I first met Alyce when we were both involved in starting IOBA. But I really started to get to know her when we both were new board members at Book CoOp. Our friendship has grown through emails and the occasional phone call over all the years since to the point where she is one of the few completely trusted and most loved best-friends that I have.

Alyce is my hero. She has fought overwhelming odds health-wise to remain a good and active bookseller, and she has given unselfishly and very generously of her time— to her family where she has served as historian and put out a newsletter , to IOBA where she is on her second term as a hard-working board member, to Book CoOp in its formative period, to the IOBA newsletter where she has contributed many articles and much good advice to its editor, and to the bookseller community at large, where she's never too busy to answer newbies or book buyer questions on email lists, and where she also brings us back down to earth occasionally with her droll wit and clear thinking. She also always makes time to listen to and help with personal problems.

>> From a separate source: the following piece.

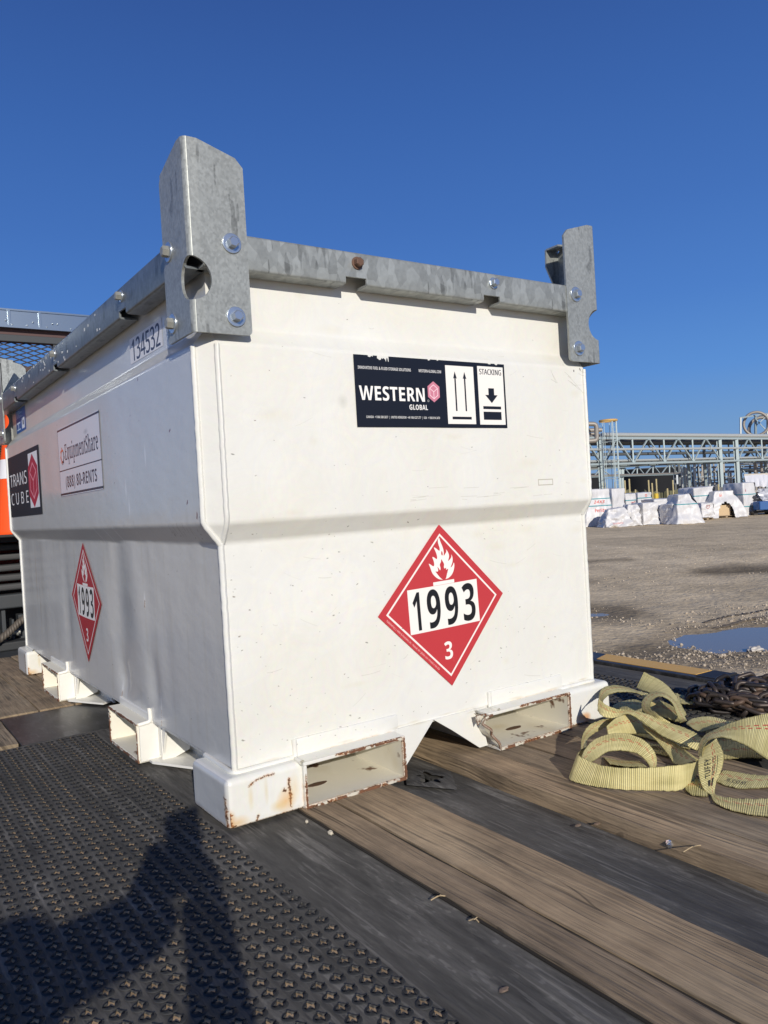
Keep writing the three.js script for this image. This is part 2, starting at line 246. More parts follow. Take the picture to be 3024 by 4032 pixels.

Alyce has truly given her all for books; she has been on oxygen for several years thanks to a water leak near her book storage area and the mold that got into her lungs from it. It never stopped her, though. She has found ways to continue selling and cataloging books, promoting ethics and education for booksellers, and leading an active and full life as a mother to twin sons, a friend to many, and a caretaker for various dogs in her life.

All I can finally say is that our world will be much poorer when Alyce is not with us.

I will miss you, Alyce.

Shirley Bryant

P.S. Alyce died on May 8th, in the company of her son, Jeff. The above note to her and that from Julie Fauble were sent to her son to read to her, earlier. We have a great hole in our midst.